Work required — Output a verbatim copy of the data, cut off after the line that contains "32).end('spindle_boss', m_brassp, t)".

----

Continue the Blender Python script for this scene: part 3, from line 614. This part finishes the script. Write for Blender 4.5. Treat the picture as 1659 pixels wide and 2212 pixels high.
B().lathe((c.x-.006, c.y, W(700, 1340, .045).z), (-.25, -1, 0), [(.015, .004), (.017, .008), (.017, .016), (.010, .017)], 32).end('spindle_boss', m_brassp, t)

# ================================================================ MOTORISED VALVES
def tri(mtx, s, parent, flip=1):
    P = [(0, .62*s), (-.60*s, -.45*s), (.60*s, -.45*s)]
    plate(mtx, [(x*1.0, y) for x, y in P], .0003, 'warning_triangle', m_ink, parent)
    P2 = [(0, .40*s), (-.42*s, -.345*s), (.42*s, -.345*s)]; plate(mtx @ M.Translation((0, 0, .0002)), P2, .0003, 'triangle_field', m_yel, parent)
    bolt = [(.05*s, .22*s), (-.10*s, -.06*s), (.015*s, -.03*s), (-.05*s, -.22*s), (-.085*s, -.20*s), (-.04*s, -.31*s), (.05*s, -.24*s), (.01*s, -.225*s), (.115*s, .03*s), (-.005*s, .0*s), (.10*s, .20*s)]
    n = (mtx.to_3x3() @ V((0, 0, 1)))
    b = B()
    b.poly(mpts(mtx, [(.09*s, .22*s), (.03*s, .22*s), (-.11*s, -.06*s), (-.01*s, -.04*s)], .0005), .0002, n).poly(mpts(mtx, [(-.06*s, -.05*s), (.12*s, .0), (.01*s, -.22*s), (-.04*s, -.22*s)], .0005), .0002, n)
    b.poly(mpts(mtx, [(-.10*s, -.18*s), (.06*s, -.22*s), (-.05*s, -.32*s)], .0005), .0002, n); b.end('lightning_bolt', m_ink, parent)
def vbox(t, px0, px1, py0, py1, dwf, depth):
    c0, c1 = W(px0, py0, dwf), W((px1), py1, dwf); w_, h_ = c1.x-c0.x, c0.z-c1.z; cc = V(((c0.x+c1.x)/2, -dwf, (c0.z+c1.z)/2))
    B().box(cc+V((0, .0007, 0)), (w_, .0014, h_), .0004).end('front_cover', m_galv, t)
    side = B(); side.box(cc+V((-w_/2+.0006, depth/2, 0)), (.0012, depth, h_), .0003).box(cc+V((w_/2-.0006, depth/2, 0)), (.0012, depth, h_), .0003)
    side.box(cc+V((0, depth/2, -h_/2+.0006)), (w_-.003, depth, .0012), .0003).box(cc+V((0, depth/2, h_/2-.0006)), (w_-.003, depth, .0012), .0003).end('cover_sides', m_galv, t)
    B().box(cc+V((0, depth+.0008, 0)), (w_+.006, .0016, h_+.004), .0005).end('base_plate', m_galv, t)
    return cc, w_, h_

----

Task answer —
Continue the Blender Python script for this scene: part 3, from line 614. This part finishes the script. Write for Blender 4.5. Treat the picture as 1659 pixels wide and 2212 pixels high.
B().lathe((c.x-.006, c.y, W(700, 1340, .045).z), (-.25, -1, 0), [(.015, .004), (.017, .008), (.017, .016), (.010, .017)], 32).end('spindle_boss', m_brassp, t)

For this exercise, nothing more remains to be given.